The request:
Output the data below in full, byte for byte. Nothing may differ.

Given material:

--------

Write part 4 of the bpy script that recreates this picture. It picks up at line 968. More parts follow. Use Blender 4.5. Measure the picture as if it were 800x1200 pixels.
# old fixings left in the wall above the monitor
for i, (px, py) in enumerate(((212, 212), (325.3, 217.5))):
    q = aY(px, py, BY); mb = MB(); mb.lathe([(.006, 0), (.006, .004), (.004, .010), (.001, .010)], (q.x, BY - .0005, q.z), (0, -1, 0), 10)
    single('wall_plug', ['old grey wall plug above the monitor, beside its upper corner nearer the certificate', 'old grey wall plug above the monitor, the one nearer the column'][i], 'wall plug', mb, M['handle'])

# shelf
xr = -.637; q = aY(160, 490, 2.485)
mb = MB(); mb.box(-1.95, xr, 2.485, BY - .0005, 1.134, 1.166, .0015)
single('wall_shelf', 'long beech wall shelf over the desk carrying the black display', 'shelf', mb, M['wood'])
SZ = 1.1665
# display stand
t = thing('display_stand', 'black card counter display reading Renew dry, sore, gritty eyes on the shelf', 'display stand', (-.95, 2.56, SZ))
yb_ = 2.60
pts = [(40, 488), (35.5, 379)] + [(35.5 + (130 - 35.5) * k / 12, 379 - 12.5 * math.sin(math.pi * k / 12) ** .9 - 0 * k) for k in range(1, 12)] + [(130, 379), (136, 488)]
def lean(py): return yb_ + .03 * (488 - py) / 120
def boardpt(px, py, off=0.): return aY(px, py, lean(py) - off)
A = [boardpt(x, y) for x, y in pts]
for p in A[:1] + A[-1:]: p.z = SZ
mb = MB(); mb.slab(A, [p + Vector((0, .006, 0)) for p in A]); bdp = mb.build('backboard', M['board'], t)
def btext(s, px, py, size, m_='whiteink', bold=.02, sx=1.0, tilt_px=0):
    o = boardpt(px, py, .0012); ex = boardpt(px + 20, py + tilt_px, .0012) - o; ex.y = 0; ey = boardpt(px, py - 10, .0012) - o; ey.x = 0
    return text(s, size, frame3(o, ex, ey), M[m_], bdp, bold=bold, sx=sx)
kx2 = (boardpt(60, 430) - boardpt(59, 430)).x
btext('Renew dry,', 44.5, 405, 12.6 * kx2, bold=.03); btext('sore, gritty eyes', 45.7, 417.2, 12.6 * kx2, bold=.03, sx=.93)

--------

Result of this exercise:
Write part 4 of the bpy script that recreates this picture. It picks up at line 968. More parts follow. Use Blender 4.5. Measure the picture as if it were 800x1200 pixels.
# old fixings left in the wall above the monitor
for i, (px, py) in enumerate(((212, 212), (325.3, 217.5))):
    q = aY(px, py, BY); mb = MB(); mb.lathe([(.006, 0), (.006, .004), (.004, .010), (.001, .010)], (q.x, BY - .0005, q.z), (0, -1, 0), 10)
    single('wall_plug', ['old grey wall plug above the monitor, beside its upper corner nearer the certificate', 'old grey wall plug above the monitor, the one nearer the column'][i], 'wall plug', mb, M['handle'])

# shelf
xr = -.637; q = aY(160, 490, 2.485)
mb = MB(); mb.box(-1.95, xr, 2.485, BY - .0005, 1.134, 1.166, .0015)
single('wall_shelf', 'long beech wall shelf over the desk carrying the black display', 'shelf', mb, M['wood'])
SZ = 1.1665
# display stand
t = thing('display_stand', 'black card counter display reading Renew dry, sore, gritty eyes on the shelf', 'display stand', (-.95, 2.56, SZ))
yb_ = 2.60
pts = [(40, 488), (35.5, 379)] + [(35.5 + (130 - 35.5) * k / 12, 379 - 12.5 * math.sin(math.pi * k / 12) ** .9 - 0 * k) for k in range(1, 12)] + [(130, 379), (136, 488)]
def lean(py): return yb_ + .03 * (488 - py) / 120
def boardpt(px, py, off=0.): return aY(px, py, lean(py) - off)
A = [boardpt(x, y) for x, y in pts]
for p in A[:1] + A[-1:]: p.z = SZ
mb = MB(); mb.slab(A, [p + Vector((0, .006, 0)) for p in A]); bdp = mb.build('backboard', M['board'], t)
def btext(s, px, py, size, m_='whiteink', bold=.02, sx=1.0, tilt_px=0):
    o = boardpt(px, py, .0012); ex = boardpt(px + 20, py + tilt_px, .0012) - o; ex.y = 0; ey = boardpt(px, py - 10, .0012) - o; ey.x = 0
    return text(s, size, frame3(o, ex, ey), M[m_], bdp, bold=bold, sx=sx)
kx2 = (boardpt(60, 430) - boardpt(59, 430)).x
btext('Renew dry,', 44.5, 405, 12.6 * kx2, bold=.03); btext('sore, gritty eyes', 45.7, 417.2, 12.6 * kx2, bold=.03, sx=.93)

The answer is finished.